The lamina can be easily described using polar coordinates with the region: $$0\le r \le a$$ $$0\le \theta \le \pi $$

Additional, the formula for center of mass (y - coordinate in this case) of a 2d object is: $$ \frac{\int\int y\rho(x,y) dA}{\int\int \rho(x,y)dA}$$ where $\rho (x,y)$ is density.
From here, all we need is a function for density, a description of y in polar coordinates, and a description of dA in polar. The density is proportion to the distance from origin. In other words $$density=k\sqrt{x^2 + y^2}$$ Where k is the proportionality constant. $x^2 + y^2 = r^2$ in polar coordinates. Hence $$density = kr$$ We can ignore the k when solving for center of mass because it cancels off in the calculation (it is in the numerator and denominator).

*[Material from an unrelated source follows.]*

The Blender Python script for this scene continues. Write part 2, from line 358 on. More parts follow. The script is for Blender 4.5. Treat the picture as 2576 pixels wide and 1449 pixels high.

We also know that in polar coordinates $y=rcos(\theta)$ and $dA = rdrd\theta$.
You can thus go from there!

Answer 2

The hint tells you to use polar coordinates. So you need to write $x,y,\rho(x,y),dA,$ and $\Omega$ in terms of polar coordinates.

Assume that we use $r$ and $\theta$ as our polar coordinates, such as at $\theta=0$ we point along the positive $x$ direction, and at $\theta=\pi/2$ we point in the positive $y$ direction. Then:

$$ x=r\cos(\theta)\\ y=r\sin(\theta)\\ dA=r dr d\theta\\ \rho(r,\theta)= c r $$

Here $c$ is a constant that we will determine from he mass condition. The integration domain $\Omega$ is the $[0,R]$ interval along the $r$ coordinate and $[0,\pi]$ interval along the $\theta$ coordinate, where $R$ is the radius of the circle.

I will not continue the calculations, but I will note that the mass of the object is proportional to $cR^2$ and the $M_y$ integral must be proportional to $cR^3$, so $\bar{y}$ is going to be proportional to $R$